Catching me off guard, some of the mystical quality I've been living in for the past sixteen months is lifting.  It's dreadful - like eyes adjusting to the sun after living in solitary confinement for months.   You get used to the dark.  The sunlight's excruciating.

There is the tiniest taste of continuity between this life and that one- the one before.  There is anger and the immense desire for time travel and negotiations of all sorts are revisited.  There is the sense that all I've been doing here is rambling in the hopes that it would grant me some kind of authority which in truth I don't possess.

Maybe it's the fact that I'm actively facing the future now...that I am looking for a place to live, thinking about how I'll support us, and hearing my daughter sit coloring in the other room and say to herself aloud, "I don't remember my appa because he died."

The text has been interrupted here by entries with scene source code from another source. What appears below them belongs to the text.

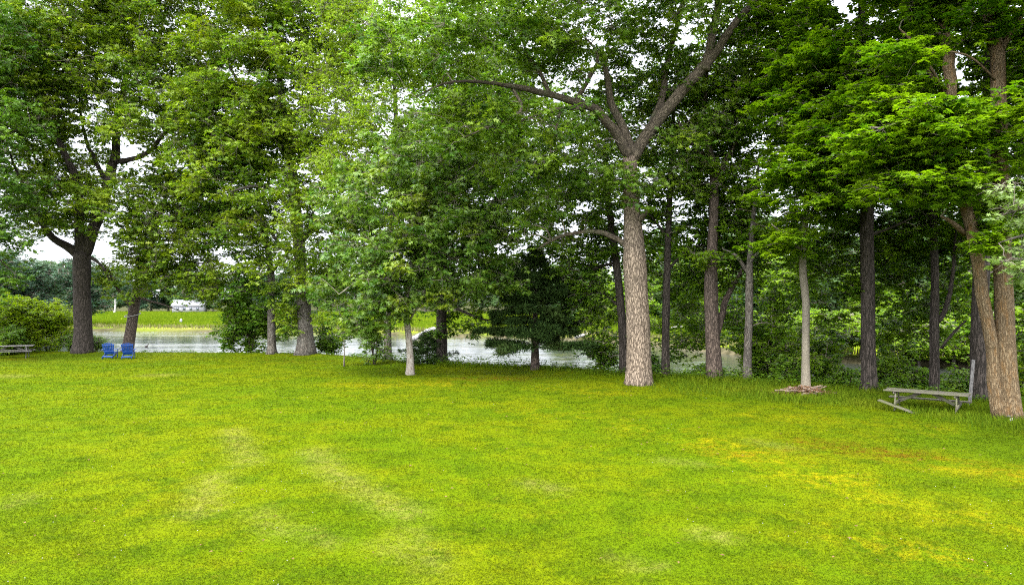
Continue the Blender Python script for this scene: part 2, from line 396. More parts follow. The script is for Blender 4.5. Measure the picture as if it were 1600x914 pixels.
M['stick'] = wood_mat('dry_stick', (.060, .040, .028), (.17, .125, .09))
M['dry_leaf'] = leaf_mat('dry_leaf', (.055, .028, .014), (.15, .085, .04), None, trans=.2, rough=.8, spec=.1)
M['petal'] = plain('clover_petal', (.20, .20, .17), .8, .2)

# ------------------------------------------------------------------ leaves
def T(v, f): return np.array(v, float), np.array(f, int)
LEAF = {
    'kite': T([(0, 0, 0), (.24, .5, .07), (0, 1, -.06), (-.24, .5, .07)], [(0, 1, 2), (0, 2, 3)]),
    'oak': T([(0, 0, 0), (.12, .55, .05), (0, 1, -.08), (-.12, .55, .05),
              (0, .14, 0), (0, .42, 0), (.38, .55, .10), (-.38, .55, .10), (0, .42, .01), (0, .70, -.02), (.34, .92, .05), (-.34, .92, .05)],
             [(0, 1, 2), (0, 2, 3), (4, 6, 5), (4, 5, 7), (8, 10, 9), (8, 9, 11)]),
    'maple': T([(0, 0, 0), (.20, .45, .03), (0, 1, -.12), (-.20, .45, .03),
                (0, .02, 0), (.08, .42, .02), (.56, .68, -.06), (-.08, .42, .02), (-.56, .68, -.06), (.42, .08, -.04), (-.42, .08, -.04)],
               [(0, 1, 2), (0, 2, 3), (4, 6, 5), (4, 7, 8), (4, 9, 6), (4, 8, 10)]),
    'needle': T([(0, 0, 0), (.09, .45, .02), (0, 1, 0), (-.09, .45, .02)], [(0, 1, 2), (0, 2, 3)]),
}
def leaves_mesh(name, shape, pos, axis, normal, size, tint, mat, off, wood=None):
    v, f = LEAF[shape]; n = len(pos)
    a = nrm(axis); s = nrm(np.cross(a, normal)); nn = np.cross(s, a)
    curl = rng.uniform(.3, 1.8, n)
    V = pos[:, None, :] + size[:, None, None] * (v[None, :, 0:1] * s[:, None, :] + v[None, :, 1:2] * a[:, None, :] + (v[None, :, 2] * curl[:, None])[..., None] * nn[:, None, :])
    L = (np.arange(n)[:, None, None] * len(v) + f[None]).reshape(-1)
    V = V.reshape(-1, 3); sz = np.full(n * len(f), 3); tf = np.repeat(np.clip(tint, 0, 1), len(f))
    if wood is None:
        return raw_mesh(name, V - np.array(off), L, sz, mat, attrs={'tint': ('FACE', 'FLOAT', tf)})
    mb, wm = wood                                                   # twigs and fine branches belong to the same crown
    wv, wl, wu = np.concatenate(mb.v), np.concatenate(mb.l), np.concatenate(mb.uv)
    me = raw_mesh(name, np.vstack([V, wv]) - np.array(off), np.concatenate([L, wl + len(V)]), np.concatenate([sz, mb.n]), mat,
                  uv=np.vstack([np.zeros((len(V), 2)), wu]), attrs={'tint': ('FACE', 'FLOAT', np.concatenate([tf, np.full(len(mb.n), .5)]))})
    me.materials.append(wm)
    me.polygons.foreach_set('material_index', np.concatenate([np.zeros(len(sz), np.int32), np.ones(len(mb.n), np.int32)]))
    return me

# places where the canopy is thin and the sky shows: centre and reach in the photo's pixels
GAPS = [(190, 228, 42), (222, 252, 30), (85, 385, 46), (165, 395, 34), (125, 225, 26), (345, 165, 30), (370, 110, 22), (465, 150, 26), (860, 120, 30), (845, 75, 22),
        (1312, 8, 40), (1215, 60, 22), (1070, 55, 22), (740, 80, 20), (745, 300, 22), (880, 225, 24), (1190, 225, 30), (1065, 320, 30), (1505, 120, 34), (905, 320, 26),
        (640, 155, 20), (600, 290, 24), (540, 300, 22), (350, 400, 26), (1345, 60, 20), (1440, 65, 20)]
# trunk faces that stay bare: x0, x1, y0, y1, anything nearer than this depth is kept off
CLEAR = [(640, 860, 122, 152, 26.8), (945, 1040, 320, 640, 28.5), (1500, 1600, 470, 700, 19.6), (1242, 1274, 430, 640, 25.8), (618, 662, 535, 610, 31.5), (100, 165, 400, 560, 44.5), (1330, 1384, 320, 640, 25.4),
         (1085, 1140, 420, 610, 29), (455, 500, 485, 560, 43.2), (410, 436, 470, 560, 43), (180, 225, 500, 545, 46), (1370, 1530, 560, 660, 21.8), (150, 215, 530, 570, 46),
         (100, 350, 485, 556, 120), (500, 560, 535, 580, 36), (665, 720, 490, 580, 37), (940, 1000, 330, 460, 30), (930, 1110, 60, 230, 27.0), (1540, 1580, 100, 330, 19.8), (1455, 1490, 20, 160, 20.5)]
def allowed(c, soft):
    x, y, d = to_px(c); ok = np.ones(len(c), bool)
    for gx, gy, gr in GAPS:
        if soft > 0: ok &= ~(((x - gx) ** 2 + (y - gy) ** 2) < (gr * soft * .5 + 3) ** 2)
    for x0, x1, y0, y1, dm in CLEAR:
        m = 12
        ok &= ~((x > x0 - m) & (x < x1 + m) & (y > y0 - m) & (y < y1) & (d < dm))
    return ok

def grow_tree(name, label, cat, base, trunk, limbs, envs, leafmat, bark, shape='kite', leaf=.17, clump=1.0, per=240, dens=.55, group=None,
              limb_bark=None, zmin=2.0, flat=.6, tilt=.75, droop=.3, flare=(.55, .28, 5, 1.), gaps=1.0, seed=0, stems=None, sides=14, tintshift=0., minsep=.44, local=False, twigr=.008, lump=.06, ros=5, twig_bark=None):
    """trunk: [(point, radius)...]; limbs: list of such; envs: ellipsoids (centre, radii, density factor). World metres."""
    global rng
    rng = np.random.default_rng(1000 + seed)
    root = empty(name, base, label, cat, group); off = np.array(base, float)
    nodes = []; nr = []
    def add_limb(tr, nm, mat, k, fl=None, lm=0.):
        q = catmull([list(p) + [r] for p, r in tr], .3 if len(tr) < 9 else .4)
        pts, rad = q[:, :3].copy(), np.maximum(q[:, 3], .006)
        wob = np.cumsum(rng.normal(0, 1, pts.shape), 0); wob -= np.linspace(0, 1, len(pts))[:, None] * wob[-1]
        if nm != 'trunk': pts += wob * np.minimum(rad[:, None] * .22, .03)
        mb = MB(); mb.tube(pts, rad, k, fl, lm, seed); me = mb.mesh(nm, mat, off)
        for p, r in zip(pts, rad): nodes.append(p); nr.append(r)
        return me
    if trunk:
        add_obj('trunk', add_limb(trunk, 'trunk', bark, sides, flare, lump), root)
    for s_ in (stems or []):
        add_obj('stem', add_limb(s_, 'stem', bark, 8, None, .04), root)
    for lb in limbs:
        add_obj('limb', add_limb(lb, 'limb', limb_bark or bark, 9, None, .08), root)
    # clumps of foliage
    cl = []
    for c, r, f in envs:
        c = np.array(c); r = np.array(r)
        vol = 4.19 * r.prod(); n = int(dens * f * vol / (4.19 * clump ** 3 * flat) * 4.6) + 3
        d = nrm(rng.normal(0, 1, (n, 3))); p = c + d * r * (rng.uniform(0, 1, (n, 1)) ** .47)
        cl.append(p)
    cl = np.vstack(cl); cl = cl[rng.permutation(len(cl))]
    gy = ground_z(cl[:, 0], cl[:, 1]) if not local else np.zeros(len(cl))
    cl = cl[cl[:, 2] > gy + .25 * clump]
    if not local and gaps > 0: cl = cl[allowed(cl, gaps)]
    keep = []
    for i, p in enumerate(cl):
        if keep:
            dd = np.linalg.norm((cl[keep] - p) * np.array([1, 1, 1.5]), axis=1).min()
            if dd < minsep * clump: continue
        keep.append(i)
    cl = cl[keep]
    N = np.array(nodes); R = np.array(nr)
    ok = N[:, 2] > base[2] + zmin
    if ok.sum() < 3: ok[-3:] = True
    N, R = N[ok], R[ok]
    order = np.argsort([np.linalg.norm(N - c, axis=1).min() for c in cl]); cl = cl[order]
    br = MB()
    cap = len(N) + len(cl) * 5
    NN = np.zeros((cap, 3)); RR = np.zeros(cap); k = len(N); NN[:k] = N; RR[:k] = R
    for c in cl:
        dv = c - NN[:k]; cost = np.linalg.norm(dv, axis=1) + .6 * np.maximum(0, -dv[:, 2]); j = int(np.argmin(cost))
        p0 = NN[j]; L = np.linalg.norm(c - p0)
        if L < .15: continue
        r1 = max(twigr * 1.2, .004 * clump + .004); r0 = min(RR[j] * .75, r1 + .014 * L + .006)
        mid1 = p0 + (c - p0) * .35 + np.array([0, 0, .12 * L]) + rng.normal(0, .07 * L, 3)
        mid2 = p0 + (c - p0) * .7 + np.array([0, 0, .10 * L]) + rng.normal(0, .06 * L, 3)
        pts = catmull([p0, mid1, mid2, c], max(.12, L / 7))
        br.tube(pts, np.linspace(r0, r1, len(pts)), 5, cap=False)
        for t in (.35, .55, .75, .9, 1.0):
            q = pts[int(t * (len(pts) - 1))]
            NN[k] = q; RR[k] = r0 + (r1 - r0) * t; k += 1
    # level of detail: clumps far outside the frame carry fewer, larger leaves
    x, y, dep = to_px(cl)
    out = (y < -90) | (x < -160) | (x > 1760) | (y > 1000) if not local else np.zeros(len(cl), bool)
    cnt = np.where(out, per * .30, per * .70 * rng.uniform(.4, 1.5, len(cl))).astype(int) + 1
    idx = np.repeat(np.arange(len(cl)), cnt); n = len(idx)
    nt = 9
    tv = rng.normal(0, 1, (len(cl), nt, 3)); tv = nrm(tv) * (rng.uniform(.35, 1., (len(cl), nt, 1)) ** .6) * clump * np.array([1, 1, flat])
    tv[:, :, 2] -= .10 * clump * droop
    A = np.repeat(cl, nt, 0); E = A + tv.reshape(-1, 3)
    br.tubes(A, (A + E) / 2 + rng.normal(0, .06 * clump, A.shape), E, np.full(len(A), twigr), np.full(len(A), twigr * .4))
    # leaves sit in small rosettes at the shoot tips
    nsite = n // ros + 1; site = np.minimum(np.arange(n) // ros, nsite - 1); sidx = idx[np.minimum(np.arange(nsite) * ros, n - 1)]; idx = sidx[site]
    tw = rng.integers(0, nt, nsite); t = rng.uniform(.25, 1.08, nsite) ** .8
    vec = tv[sidx, tw]
    sp_ = cl[sidx] + vec * t[:, None] + rng.normal(0, .15 * clump, (nsite, 3)) * np.array([1, 1, .65])
    az = rng.uniform(0, 2 * pi, nsite)[site] + (np.arange(n) % ros) * (2 * pi / ros) + rng.normal(0, .35, n)
    stilt = rng.normal(0, tilt * .42, (nsite, 3))[site]
    nm_ = np.array([0, 0, 1.]) + stilt + rng.normal(0, tilt * .35, (n, 3))
    ax = np.stack([np.cos(az), np.sin(az), np.zeros(n)], 1) + nrm(vec)[site] * .45; ax[:, 2] = rng.normal(-droop, .3, n)
    pos = sp_[site] + nrm(ax) * leaf * .12
    size = leaf * rng.uniform(.55, 1.4, n) * np.where(out[idx], 1.95, 1.)
    ct = rng.normal(.45, .17, len(cl)) + tintshift
    tint = ct[idx] + rng.normal(0, .16, nsite)[site] + rng.normal(0, .14, n)
    add_obj('crown', leaves_mesh('crown', shape, pos, ax, nm_, size, tint, leafmat, off, (br, twig_bark or M['twig'])), root)
    root['leaf_count'] = n
    STATS.append((name, len(cl), n))
    return root
STATS = []

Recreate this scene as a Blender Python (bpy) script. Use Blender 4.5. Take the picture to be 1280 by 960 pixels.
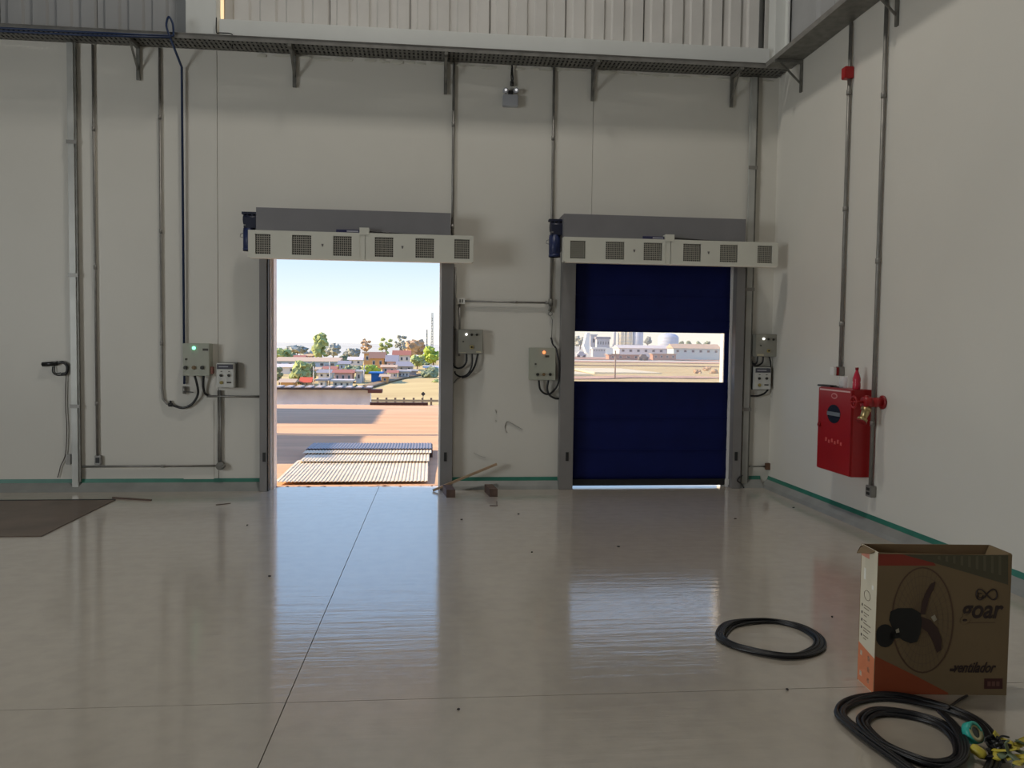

The idea that something redemptive could come from my grieving process seems foolish all of the sudden.  Hope falls flat.  You are dead, not away or traveling.  This is it.  I sit here, wearing your socks and your t-shirt...asking your photo to tell me what happened on that day- "What happened Dan?"  Shouldn't I, your wife, at least know how and why you died?  I don't want to write anymore or think about a future without you tonight.  I don't want to read any more books or take any more notes.  I am exhausted.  I am not sure I can take another step forward, so I think I will rest here for a while.